Like many people I meditate. My specific technique is based on Thomas Cleary’s translation of The Secret of The Golden Flower. I breathe slow and regular, mind on breath, tuning it all the time, returning my mind to the breath when distracted. There is more to be said – I mean this is from an entire book said to be written by Lu Dong-Bin himself – but that’s the basics.
I often think about meditations (and yes, I realize the irony). Recently, I realized this simple process sometime feels like rebellion.
I’m sitting there just breathing and watching myself breathe. I’m not busy trying to be my idea of myself. I’m not trying to be what other people expected me to be. I’m there, but I’m not being any one of the me’s I could be. Just breathing.
I’m not doing anything but breathing and watching.
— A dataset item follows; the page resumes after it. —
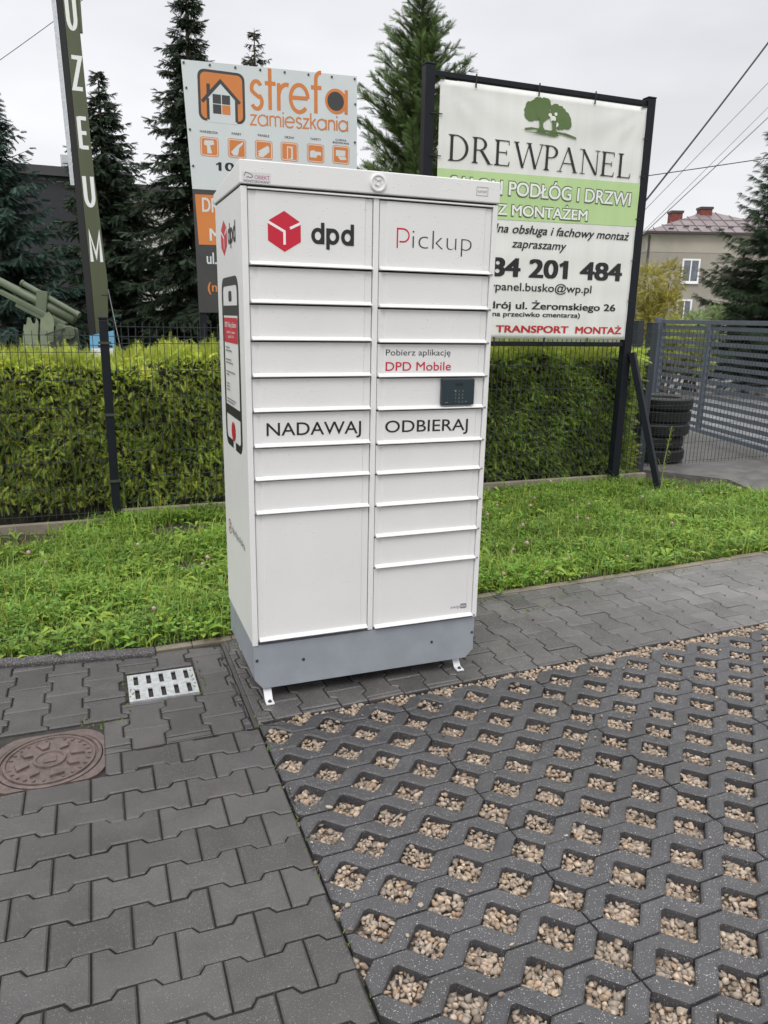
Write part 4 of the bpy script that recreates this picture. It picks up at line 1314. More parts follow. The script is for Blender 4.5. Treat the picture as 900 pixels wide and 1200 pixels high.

I’m not doing anything or taking any action or making anything. I’m not a job or a position or part of the economy or whatever. Just breathing.
I’m not “doing it perfectly.” I’m just doing what I do, mind on breath and breath on mind. There’s no “perfection” or someone else telling me what to do. In fact, The Secret of the Golden Flower doesn’t even talk perfection (it’s a very pleasant read, honestly).
I’m not even doing some deep metaphysical analysis or exercise – that’d be a distraction from my mind on my breath and my breath on my mind. There I am, engaged in what some would think of as a mystical act, I’m not particularly mystical or acting. Yes, things may happen, but it’s not the goal.
There’s something incredibly rebellious about just being there but not trying to be or do anything. The pure realness of the experience is unclassifiable.
So, that’s a small bit of sharing from me to you – I assume if you read my writings you mediate or consider it. Maybe it’ll give you a way to look at your meditation with a fresher, different, view.
And you can also ask what you and I are rebelling against.